### Description of the task:
Copy out exactly the lines from the first line of the material below through the line containing "uv.append(ua); uv.append(ub); uv.append(uc)", and nothing beyond them.
===== Information provided
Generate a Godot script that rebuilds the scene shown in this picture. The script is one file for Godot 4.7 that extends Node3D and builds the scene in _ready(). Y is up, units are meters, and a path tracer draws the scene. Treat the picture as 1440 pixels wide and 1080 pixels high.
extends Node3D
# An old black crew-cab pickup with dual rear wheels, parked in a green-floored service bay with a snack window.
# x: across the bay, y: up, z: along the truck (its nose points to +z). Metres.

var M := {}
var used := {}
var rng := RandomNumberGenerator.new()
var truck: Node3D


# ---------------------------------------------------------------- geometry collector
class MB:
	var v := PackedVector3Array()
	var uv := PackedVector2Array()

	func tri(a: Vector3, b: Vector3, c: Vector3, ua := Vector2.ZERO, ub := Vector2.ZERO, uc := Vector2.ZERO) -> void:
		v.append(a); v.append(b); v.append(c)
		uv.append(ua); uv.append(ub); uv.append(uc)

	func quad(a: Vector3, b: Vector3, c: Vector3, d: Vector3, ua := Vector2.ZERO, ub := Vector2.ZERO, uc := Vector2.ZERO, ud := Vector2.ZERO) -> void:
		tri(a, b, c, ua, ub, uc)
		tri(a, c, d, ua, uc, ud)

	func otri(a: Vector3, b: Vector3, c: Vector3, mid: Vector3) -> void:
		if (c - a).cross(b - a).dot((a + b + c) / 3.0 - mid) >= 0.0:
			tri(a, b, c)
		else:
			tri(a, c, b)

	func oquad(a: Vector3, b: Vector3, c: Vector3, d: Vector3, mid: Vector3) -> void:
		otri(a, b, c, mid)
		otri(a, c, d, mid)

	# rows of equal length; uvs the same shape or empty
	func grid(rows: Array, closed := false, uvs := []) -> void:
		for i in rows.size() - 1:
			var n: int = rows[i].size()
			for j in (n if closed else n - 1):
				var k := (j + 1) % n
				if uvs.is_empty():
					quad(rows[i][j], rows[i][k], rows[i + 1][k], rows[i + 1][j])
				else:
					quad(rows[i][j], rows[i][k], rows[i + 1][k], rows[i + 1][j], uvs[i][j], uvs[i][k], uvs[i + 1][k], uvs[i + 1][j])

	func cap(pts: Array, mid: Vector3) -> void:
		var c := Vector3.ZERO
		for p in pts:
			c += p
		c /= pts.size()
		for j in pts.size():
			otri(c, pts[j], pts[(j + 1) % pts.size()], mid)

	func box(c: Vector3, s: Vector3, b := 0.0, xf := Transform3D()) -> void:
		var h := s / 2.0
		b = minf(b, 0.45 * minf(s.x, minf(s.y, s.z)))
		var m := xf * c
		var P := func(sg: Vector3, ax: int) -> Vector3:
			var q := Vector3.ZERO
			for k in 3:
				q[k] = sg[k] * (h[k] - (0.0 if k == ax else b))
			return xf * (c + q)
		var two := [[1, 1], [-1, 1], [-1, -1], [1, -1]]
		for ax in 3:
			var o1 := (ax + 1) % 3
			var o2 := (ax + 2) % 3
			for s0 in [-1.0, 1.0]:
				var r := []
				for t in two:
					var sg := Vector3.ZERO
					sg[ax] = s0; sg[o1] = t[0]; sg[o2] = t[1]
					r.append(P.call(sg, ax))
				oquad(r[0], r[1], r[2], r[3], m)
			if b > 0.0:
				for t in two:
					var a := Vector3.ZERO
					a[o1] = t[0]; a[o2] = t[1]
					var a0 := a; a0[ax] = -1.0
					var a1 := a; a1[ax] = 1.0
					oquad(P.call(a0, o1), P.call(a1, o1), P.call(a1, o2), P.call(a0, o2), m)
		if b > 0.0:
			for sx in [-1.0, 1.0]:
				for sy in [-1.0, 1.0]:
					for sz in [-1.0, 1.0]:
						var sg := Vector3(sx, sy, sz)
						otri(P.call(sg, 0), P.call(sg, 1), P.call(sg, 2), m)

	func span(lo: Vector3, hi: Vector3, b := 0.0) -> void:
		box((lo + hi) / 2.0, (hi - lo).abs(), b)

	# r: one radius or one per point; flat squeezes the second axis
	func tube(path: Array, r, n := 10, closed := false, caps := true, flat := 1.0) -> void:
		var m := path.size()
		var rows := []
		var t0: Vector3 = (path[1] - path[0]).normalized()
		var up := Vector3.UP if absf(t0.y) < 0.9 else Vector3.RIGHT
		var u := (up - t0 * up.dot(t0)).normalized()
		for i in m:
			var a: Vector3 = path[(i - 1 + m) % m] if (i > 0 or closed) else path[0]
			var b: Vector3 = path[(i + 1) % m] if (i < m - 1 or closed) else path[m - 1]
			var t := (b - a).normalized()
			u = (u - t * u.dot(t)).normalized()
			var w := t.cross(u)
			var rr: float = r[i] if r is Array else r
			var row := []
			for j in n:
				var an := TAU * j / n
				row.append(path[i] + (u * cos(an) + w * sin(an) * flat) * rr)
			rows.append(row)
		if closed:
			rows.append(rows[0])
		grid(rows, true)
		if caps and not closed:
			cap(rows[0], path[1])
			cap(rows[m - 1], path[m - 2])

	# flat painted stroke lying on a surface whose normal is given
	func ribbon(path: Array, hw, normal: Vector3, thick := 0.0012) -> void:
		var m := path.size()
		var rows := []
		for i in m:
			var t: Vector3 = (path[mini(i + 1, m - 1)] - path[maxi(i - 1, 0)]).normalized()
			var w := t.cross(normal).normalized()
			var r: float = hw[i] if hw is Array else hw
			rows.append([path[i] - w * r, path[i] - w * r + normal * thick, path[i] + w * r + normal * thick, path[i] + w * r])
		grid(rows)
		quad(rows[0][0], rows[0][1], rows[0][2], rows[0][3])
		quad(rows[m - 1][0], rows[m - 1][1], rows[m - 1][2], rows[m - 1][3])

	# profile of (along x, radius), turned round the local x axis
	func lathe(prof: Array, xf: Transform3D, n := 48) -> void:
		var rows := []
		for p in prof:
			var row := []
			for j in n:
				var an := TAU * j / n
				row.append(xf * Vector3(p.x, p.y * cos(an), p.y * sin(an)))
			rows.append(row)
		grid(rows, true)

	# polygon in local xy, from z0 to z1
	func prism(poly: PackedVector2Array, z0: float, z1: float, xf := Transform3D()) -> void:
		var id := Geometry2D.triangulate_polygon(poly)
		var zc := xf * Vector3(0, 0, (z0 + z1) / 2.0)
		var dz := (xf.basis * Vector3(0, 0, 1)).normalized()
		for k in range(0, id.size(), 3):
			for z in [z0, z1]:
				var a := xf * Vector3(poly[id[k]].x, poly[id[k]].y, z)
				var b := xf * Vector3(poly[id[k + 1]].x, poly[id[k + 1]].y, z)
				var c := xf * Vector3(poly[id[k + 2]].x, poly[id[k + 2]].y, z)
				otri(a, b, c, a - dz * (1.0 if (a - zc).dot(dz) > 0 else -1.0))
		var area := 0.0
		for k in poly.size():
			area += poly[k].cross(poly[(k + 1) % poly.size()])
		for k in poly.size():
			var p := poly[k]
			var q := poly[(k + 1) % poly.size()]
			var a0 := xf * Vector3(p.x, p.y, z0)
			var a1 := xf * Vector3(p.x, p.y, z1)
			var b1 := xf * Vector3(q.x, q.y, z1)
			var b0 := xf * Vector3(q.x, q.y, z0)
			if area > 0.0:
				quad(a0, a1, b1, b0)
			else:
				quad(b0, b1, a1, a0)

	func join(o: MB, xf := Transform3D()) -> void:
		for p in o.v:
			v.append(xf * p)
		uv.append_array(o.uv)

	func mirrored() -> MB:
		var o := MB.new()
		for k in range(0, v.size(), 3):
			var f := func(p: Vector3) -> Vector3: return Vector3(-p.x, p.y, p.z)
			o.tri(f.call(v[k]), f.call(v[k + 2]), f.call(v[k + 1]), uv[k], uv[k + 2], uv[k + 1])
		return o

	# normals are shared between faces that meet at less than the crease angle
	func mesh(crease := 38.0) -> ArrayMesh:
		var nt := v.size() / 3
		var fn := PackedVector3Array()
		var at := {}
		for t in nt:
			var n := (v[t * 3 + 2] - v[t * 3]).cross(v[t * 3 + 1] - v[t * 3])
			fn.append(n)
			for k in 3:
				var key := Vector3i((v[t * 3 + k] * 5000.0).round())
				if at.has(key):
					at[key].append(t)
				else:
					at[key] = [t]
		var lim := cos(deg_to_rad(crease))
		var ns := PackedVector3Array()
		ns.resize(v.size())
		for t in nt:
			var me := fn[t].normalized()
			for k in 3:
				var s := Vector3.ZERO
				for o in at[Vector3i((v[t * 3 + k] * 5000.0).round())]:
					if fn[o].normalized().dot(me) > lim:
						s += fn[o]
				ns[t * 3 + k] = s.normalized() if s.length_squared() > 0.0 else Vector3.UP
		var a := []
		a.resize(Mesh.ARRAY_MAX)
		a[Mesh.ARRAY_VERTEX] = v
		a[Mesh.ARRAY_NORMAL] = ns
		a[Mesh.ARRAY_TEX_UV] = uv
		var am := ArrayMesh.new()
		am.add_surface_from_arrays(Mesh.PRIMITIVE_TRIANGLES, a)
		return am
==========
### Solution for this exercise:
Generate a Godot script that rebuilds the scene shown in this picture. The script is one file for Godot 4.7 that extends Node3D and builds the scene in _ready(). Y is up, units are meters, and a path tracer draws the scene. Treat the picture as 1440 pixels wide and 1080 pixels high.
extends Node3D
# An old black crew-cab pickup with dual rear wheels, parked in a green-floored service bay with a snack window.
# x: across the bay, y: up, z: along the truck (its nose points to +z). Metres.

var M := {}
var used := {}
var rng := RandomNumberGenerator.new()
var truck: Node3D


# ---------------------------------------------------------------- geometry collector
class MB:
	var v := PackedVector3Array()
	var uv := PackedVector2Array()

	func tri(a: Vector3, b: Vector3, c: Vector3, ua := Vector2.ZERO, ub := Vector2.ZERO, uc := Vector2.ZERO) -> void:
		v.append(a); v.append(b); v.append(c)
		uv.append(ua); uv.append(ub); uv.append(uc)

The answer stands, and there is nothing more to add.